§ EXERCISE
Give back, unchanged, the line with "t = link('trunk', FAR[k][0], root);", the line with "root.rotation_euler = (rg.normal()", and every line between them, and no other line.

----- INPUT FOR THIS TASK

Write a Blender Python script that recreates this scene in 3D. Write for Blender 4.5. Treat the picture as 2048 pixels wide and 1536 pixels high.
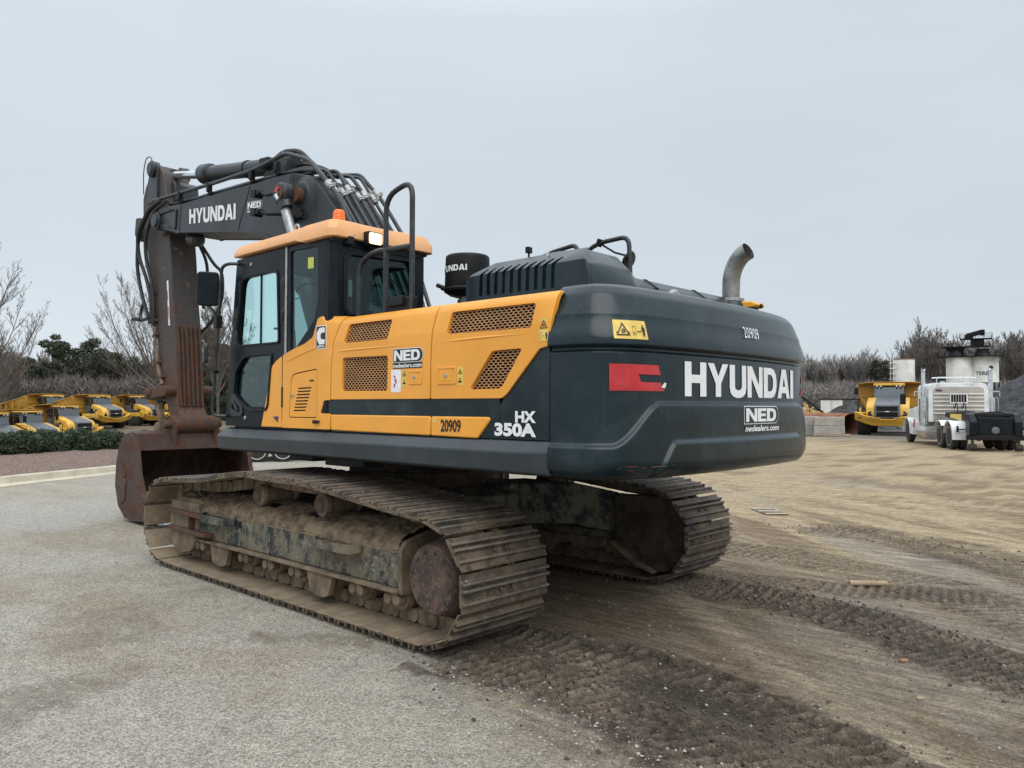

----------
----- INPUT FOR THIS TASK

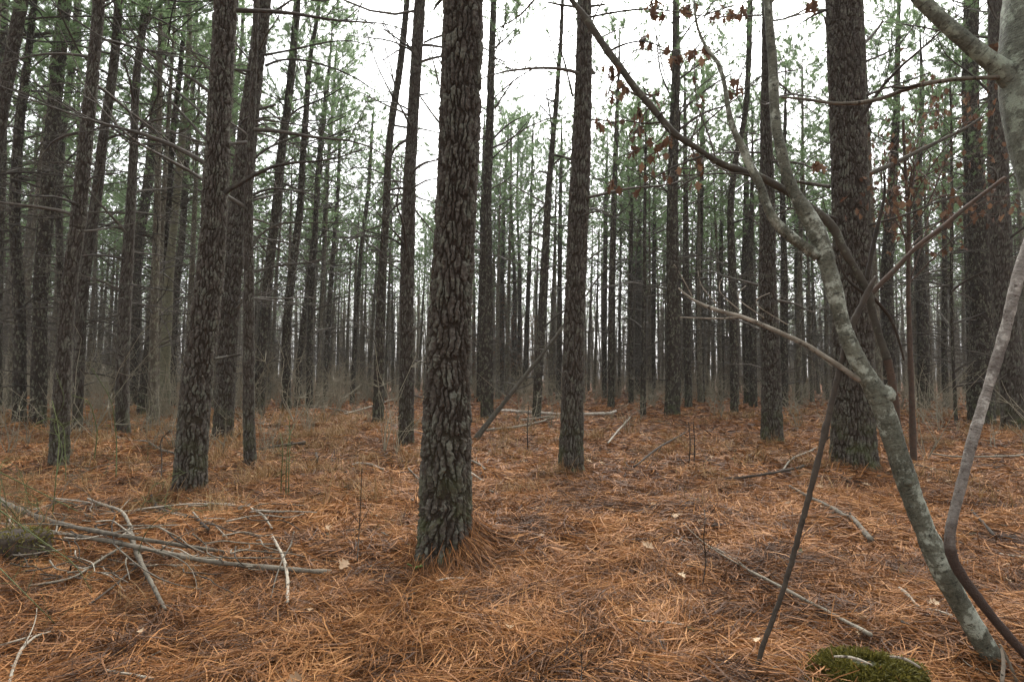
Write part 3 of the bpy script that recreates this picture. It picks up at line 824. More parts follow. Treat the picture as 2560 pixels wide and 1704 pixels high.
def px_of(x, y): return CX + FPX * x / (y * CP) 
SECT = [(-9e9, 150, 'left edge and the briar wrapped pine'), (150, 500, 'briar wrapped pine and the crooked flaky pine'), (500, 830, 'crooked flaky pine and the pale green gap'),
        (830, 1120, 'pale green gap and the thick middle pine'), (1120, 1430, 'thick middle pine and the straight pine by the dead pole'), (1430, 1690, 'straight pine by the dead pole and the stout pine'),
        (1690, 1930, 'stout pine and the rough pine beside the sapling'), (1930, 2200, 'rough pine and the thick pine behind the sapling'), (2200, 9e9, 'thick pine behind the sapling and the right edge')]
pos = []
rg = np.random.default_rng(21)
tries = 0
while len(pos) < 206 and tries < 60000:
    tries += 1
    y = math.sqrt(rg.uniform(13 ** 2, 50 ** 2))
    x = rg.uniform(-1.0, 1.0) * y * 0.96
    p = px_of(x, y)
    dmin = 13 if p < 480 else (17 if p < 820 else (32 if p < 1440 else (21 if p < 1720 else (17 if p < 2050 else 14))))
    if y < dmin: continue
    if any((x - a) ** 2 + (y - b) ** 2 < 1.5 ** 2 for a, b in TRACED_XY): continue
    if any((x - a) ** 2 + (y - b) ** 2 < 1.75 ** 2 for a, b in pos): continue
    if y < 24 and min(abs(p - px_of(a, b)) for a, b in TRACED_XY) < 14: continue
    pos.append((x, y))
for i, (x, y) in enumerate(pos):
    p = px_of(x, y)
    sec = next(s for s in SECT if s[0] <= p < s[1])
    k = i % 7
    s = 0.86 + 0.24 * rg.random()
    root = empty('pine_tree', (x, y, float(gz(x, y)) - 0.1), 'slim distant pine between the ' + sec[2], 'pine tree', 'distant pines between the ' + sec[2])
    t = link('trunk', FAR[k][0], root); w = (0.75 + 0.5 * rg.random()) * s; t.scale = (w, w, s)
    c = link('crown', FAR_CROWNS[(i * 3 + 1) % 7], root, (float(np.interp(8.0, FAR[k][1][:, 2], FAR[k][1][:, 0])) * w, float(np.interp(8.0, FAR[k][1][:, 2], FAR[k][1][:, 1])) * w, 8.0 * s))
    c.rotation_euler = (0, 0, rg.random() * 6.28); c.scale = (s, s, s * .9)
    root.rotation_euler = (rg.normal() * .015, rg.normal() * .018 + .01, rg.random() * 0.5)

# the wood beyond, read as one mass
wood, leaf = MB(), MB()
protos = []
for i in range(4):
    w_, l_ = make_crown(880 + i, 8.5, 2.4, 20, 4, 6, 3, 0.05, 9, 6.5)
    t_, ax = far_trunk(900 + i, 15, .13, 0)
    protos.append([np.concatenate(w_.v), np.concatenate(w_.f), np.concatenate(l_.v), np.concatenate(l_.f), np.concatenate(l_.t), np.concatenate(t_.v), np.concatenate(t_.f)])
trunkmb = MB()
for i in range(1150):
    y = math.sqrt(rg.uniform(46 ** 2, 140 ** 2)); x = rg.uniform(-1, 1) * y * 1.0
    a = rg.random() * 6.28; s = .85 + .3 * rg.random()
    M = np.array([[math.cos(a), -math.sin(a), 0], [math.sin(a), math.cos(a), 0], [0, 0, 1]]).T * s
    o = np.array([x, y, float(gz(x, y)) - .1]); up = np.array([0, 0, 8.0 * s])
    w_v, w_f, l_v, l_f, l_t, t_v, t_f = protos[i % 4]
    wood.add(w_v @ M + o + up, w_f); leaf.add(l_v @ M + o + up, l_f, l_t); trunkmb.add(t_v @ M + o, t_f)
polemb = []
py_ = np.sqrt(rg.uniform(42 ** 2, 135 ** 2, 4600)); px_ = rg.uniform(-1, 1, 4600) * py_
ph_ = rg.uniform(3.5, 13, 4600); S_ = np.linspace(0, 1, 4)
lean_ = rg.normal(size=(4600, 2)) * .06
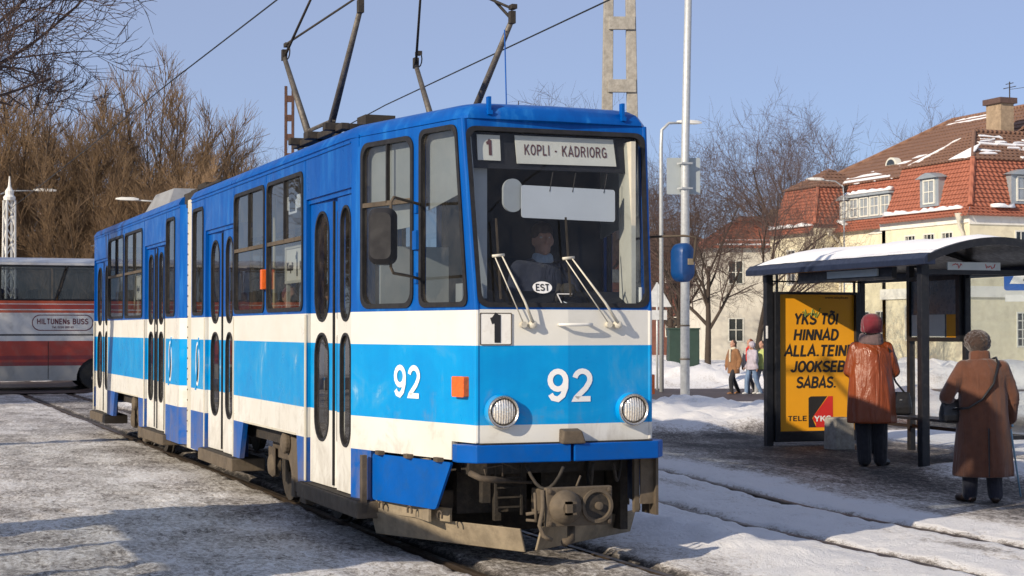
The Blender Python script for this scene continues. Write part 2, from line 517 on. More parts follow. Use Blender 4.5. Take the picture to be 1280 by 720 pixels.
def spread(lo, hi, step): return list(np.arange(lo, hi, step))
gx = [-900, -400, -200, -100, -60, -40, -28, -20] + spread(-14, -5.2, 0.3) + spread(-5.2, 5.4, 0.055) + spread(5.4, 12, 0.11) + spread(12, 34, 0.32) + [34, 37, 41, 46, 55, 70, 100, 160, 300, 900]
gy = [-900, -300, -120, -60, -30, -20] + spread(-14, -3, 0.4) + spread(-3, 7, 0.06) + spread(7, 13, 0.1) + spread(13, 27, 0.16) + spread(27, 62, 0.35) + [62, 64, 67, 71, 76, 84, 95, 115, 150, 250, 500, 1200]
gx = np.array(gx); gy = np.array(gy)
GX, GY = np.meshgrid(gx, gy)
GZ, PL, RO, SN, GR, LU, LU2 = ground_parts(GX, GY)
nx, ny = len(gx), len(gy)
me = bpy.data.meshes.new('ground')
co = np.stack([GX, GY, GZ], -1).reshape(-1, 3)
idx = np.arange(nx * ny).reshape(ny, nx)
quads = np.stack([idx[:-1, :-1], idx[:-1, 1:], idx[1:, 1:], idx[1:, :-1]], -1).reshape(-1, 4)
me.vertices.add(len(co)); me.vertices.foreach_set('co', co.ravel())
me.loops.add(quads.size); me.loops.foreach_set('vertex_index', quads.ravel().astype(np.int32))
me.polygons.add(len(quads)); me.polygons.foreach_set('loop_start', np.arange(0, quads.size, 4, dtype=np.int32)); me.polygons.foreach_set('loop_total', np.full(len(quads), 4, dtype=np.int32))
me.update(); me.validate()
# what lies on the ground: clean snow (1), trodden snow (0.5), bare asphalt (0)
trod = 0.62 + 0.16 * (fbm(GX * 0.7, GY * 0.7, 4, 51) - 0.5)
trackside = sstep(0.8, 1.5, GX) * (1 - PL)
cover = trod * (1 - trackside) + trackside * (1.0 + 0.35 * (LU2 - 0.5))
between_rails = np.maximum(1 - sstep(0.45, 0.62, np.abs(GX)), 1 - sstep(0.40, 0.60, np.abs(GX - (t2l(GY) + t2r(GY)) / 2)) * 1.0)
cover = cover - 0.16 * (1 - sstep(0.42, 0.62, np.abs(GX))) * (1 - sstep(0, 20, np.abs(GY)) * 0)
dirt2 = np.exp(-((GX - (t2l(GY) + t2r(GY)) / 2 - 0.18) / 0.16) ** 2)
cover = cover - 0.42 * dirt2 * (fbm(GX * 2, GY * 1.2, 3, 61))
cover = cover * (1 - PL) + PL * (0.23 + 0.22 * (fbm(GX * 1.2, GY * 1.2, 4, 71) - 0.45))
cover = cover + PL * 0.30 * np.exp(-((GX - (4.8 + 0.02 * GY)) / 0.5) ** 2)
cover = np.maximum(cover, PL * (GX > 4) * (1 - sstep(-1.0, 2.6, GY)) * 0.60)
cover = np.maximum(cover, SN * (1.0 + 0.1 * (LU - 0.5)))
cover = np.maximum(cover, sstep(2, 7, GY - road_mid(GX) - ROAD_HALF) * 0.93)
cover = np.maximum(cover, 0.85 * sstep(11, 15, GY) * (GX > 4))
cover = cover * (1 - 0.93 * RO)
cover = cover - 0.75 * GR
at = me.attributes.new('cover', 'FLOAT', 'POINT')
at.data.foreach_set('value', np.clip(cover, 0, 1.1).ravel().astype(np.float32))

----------
----- INPUT FOR THIS TASK

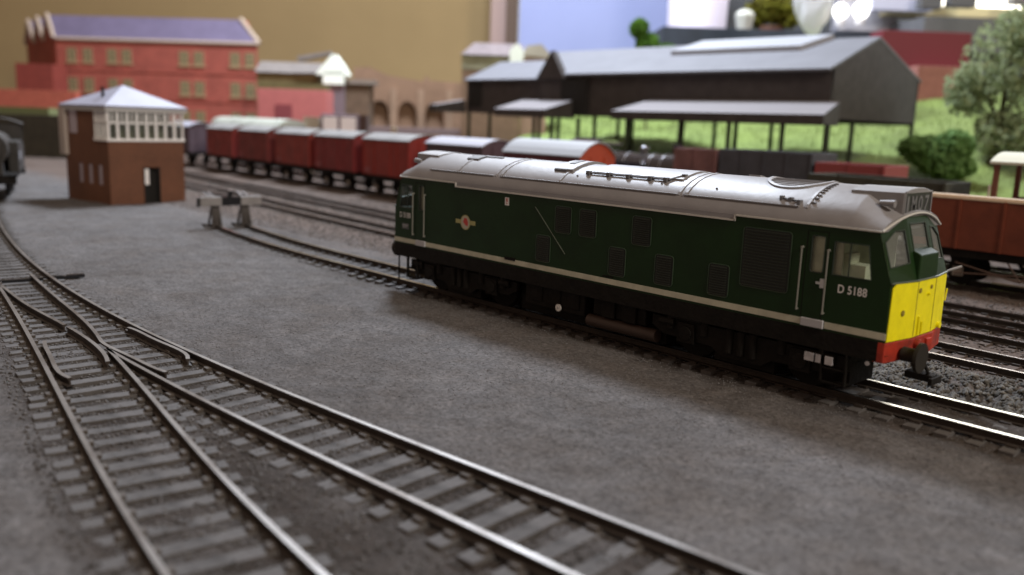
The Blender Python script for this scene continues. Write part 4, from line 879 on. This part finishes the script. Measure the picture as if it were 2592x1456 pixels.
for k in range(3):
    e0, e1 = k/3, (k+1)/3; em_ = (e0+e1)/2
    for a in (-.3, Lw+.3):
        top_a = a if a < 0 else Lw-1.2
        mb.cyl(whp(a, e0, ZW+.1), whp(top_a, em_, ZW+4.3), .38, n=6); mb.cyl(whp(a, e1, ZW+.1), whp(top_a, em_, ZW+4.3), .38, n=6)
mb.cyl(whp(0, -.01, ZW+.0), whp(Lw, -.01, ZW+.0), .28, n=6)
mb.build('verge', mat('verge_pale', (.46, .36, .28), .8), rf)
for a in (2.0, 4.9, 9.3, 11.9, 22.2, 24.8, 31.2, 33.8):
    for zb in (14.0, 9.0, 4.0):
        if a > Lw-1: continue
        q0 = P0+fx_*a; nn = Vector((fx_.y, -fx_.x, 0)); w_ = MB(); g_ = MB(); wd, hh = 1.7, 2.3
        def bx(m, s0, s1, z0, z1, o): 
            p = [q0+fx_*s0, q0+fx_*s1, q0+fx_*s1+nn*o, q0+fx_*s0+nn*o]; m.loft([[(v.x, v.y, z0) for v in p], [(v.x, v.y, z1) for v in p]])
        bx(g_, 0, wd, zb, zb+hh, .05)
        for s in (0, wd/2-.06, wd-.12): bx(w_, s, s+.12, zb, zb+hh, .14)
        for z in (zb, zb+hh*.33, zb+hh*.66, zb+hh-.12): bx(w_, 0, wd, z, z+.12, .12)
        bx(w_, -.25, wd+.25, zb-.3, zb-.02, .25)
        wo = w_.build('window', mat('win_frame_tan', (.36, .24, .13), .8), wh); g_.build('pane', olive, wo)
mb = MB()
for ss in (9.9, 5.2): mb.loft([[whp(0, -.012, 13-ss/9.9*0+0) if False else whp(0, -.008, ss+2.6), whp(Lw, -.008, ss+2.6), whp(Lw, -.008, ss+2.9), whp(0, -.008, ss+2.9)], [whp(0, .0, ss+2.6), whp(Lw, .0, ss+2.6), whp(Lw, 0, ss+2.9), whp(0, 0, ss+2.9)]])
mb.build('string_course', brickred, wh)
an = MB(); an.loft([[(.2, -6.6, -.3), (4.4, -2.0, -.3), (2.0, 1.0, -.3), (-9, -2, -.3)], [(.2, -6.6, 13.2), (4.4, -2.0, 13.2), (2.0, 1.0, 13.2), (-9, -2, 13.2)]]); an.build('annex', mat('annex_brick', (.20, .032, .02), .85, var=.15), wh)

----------

§ RESULT OF THIS EXERCISE
    t = link('trunk', FAR[k][0], root); w = (0.75 + 0.5 * rg.random()) * s; t.scale = (w, w, s)
    c = link('crown', FAR_CROWNS[(i * 3 + 1) % 7], root, (float(np.interp(8.0, FAR[k][1][:, 2], FAR[k][1][:, 0])) * w, float(np.interp(8.0, FAR[k][1][:, 2], FAR[k][1][:, 1])) * w, 8.0 * s))
    c.rotation_euler = (0, 0, rg.random() * 6.28); c.scale = (s, s, s * .9)
    root.rotation_euler = (rg.normal() * .015, rg.normal() * .018 + .01, rg.random() * 0.5)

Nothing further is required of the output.